Weller wrote the neo-Latin Y Elegy, which describes how in a poet's dream the letters of the alphabet from a volume of Horace's poetry become alive, and how A calls in a demagogic speech for the extermination of the foreign letter Y. Y escapes and tries through words (myths, mysticism, rhythm, and physics) to prove its right to exist, but the other letters do not allow themselves to be convinced, and are in the process of excluding Y. The poet asks for release and awakes from this nightmare.

Weller, a private senior lecturer, at Tübingen University, submitted the Y Elegy at the end of 1937, to the Certamen Hoeufftianum, a competition of neo-Latin poetry of the Royal Dutch Academy of Wetenschappen (KNAW) held annually in Amsterdam. In 1938 Weller was awarded the Gold Medal for this text. The fact that Weller could be promoted to the position of Special Professor in the same year (despite certain doubts on account of his Catholicism) shows that knowledge of Latin among Nazi officials was not wide.

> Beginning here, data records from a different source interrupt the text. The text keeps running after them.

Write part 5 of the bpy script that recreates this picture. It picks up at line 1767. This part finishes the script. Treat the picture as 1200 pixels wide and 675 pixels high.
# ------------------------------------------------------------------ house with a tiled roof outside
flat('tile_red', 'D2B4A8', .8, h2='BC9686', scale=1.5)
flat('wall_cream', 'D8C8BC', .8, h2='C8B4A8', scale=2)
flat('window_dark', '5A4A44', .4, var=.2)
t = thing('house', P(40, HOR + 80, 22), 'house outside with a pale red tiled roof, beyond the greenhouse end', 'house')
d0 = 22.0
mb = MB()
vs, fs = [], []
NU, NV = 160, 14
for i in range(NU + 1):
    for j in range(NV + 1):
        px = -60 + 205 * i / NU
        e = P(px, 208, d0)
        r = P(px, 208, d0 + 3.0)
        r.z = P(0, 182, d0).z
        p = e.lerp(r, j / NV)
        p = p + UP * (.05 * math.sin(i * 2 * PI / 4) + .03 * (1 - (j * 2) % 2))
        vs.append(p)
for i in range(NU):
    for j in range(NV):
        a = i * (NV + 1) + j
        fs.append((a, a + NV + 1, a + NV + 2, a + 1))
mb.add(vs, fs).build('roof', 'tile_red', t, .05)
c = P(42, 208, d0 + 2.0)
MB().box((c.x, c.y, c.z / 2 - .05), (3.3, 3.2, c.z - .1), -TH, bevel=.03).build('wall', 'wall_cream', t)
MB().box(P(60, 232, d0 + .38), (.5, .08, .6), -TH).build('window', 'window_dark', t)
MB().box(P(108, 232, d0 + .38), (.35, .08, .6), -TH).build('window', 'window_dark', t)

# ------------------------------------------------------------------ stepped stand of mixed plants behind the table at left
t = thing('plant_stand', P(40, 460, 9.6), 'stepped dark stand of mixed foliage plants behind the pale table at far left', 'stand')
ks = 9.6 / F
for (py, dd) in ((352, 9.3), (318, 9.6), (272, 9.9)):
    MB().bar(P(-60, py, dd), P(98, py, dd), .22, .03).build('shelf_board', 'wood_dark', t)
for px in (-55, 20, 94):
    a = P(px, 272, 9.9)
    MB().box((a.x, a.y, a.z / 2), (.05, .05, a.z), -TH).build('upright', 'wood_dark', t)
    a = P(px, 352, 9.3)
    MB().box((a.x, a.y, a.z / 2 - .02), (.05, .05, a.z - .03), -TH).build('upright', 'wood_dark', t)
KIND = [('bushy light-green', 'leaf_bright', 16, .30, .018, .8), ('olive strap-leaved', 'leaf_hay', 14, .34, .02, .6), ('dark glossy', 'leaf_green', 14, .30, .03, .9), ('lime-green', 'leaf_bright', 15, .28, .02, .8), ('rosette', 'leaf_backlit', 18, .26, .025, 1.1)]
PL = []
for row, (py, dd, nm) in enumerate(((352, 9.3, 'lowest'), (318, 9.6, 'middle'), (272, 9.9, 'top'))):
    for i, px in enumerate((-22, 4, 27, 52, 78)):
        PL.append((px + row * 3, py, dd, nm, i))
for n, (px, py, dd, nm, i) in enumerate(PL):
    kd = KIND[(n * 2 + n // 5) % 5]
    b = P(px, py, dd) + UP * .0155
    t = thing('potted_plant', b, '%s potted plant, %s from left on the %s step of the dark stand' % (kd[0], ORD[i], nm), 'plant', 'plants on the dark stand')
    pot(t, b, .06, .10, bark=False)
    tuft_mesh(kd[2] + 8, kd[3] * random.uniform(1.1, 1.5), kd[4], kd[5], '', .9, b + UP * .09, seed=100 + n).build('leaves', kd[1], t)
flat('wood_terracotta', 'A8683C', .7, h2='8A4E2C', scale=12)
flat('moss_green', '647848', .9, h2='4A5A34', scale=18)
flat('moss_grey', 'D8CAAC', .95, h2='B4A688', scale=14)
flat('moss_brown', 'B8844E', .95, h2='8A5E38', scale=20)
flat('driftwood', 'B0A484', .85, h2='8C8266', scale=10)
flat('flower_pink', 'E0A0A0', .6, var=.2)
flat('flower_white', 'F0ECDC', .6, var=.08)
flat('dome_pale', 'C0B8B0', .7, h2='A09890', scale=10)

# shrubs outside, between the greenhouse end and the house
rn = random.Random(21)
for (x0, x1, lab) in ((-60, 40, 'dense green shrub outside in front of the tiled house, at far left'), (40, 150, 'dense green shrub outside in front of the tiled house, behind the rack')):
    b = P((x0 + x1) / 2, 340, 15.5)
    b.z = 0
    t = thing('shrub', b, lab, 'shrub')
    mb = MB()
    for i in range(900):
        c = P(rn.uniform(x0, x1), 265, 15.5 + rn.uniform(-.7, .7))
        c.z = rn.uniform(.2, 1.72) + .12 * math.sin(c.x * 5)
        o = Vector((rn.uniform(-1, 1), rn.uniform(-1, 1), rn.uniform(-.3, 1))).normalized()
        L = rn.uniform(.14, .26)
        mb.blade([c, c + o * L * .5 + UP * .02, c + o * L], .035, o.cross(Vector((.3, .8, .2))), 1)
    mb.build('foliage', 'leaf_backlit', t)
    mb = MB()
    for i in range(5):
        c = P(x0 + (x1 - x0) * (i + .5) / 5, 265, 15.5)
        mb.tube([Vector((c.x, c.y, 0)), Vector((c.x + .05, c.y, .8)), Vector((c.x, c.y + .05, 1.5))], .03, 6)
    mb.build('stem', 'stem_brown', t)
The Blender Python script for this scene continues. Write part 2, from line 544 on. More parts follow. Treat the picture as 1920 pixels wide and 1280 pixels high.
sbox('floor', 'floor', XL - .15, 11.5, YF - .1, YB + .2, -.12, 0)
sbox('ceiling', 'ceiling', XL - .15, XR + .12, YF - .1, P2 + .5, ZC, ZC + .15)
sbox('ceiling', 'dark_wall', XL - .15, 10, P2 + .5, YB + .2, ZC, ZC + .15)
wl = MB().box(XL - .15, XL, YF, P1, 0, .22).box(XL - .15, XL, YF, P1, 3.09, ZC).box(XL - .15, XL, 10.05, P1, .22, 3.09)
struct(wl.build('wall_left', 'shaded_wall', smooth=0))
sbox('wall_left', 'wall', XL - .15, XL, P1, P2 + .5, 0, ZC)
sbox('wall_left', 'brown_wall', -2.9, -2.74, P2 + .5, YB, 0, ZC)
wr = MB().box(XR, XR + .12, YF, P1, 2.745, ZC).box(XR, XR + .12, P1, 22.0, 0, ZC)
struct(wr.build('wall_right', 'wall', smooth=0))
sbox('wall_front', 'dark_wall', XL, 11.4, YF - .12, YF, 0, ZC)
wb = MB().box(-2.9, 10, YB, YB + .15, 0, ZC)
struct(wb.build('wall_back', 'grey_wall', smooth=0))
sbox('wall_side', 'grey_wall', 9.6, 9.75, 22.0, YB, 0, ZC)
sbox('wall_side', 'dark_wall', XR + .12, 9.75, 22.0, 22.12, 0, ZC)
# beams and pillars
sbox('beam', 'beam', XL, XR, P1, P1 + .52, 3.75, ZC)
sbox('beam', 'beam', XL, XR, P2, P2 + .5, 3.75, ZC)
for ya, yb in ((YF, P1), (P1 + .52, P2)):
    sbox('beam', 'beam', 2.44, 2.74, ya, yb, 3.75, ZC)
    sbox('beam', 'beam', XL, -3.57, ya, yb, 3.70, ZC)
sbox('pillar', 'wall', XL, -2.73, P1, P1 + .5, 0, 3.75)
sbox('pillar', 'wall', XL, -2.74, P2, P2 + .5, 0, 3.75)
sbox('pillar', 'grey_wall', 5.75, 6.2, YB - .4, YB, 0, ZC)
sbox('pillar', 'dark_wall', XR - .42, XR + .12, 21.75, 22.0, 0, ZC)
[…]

The Latin scholar, Uwe Dubielzig, recognised in 2001 that the text was a playfully disguised accusation against the ever more apparent anti-Semitism of the Nazis, the effects of which Weller could observe in his immediate surroundings of Tübingen University. Additionally, if the text cannot be read as a document of anti-fascist resistance, it is still a spirited but camouflaged document opposing the Nazi racist politics, the full brutality of which, before the pogrom of the so-called Reichskristallnacht, Weller would have underestimated, (as did Charlie Chaplin even in 1940 in his film The Great Dictator). In that sense the Y Elegy can be assessed as a remarkable testimony for 'internal emigration'.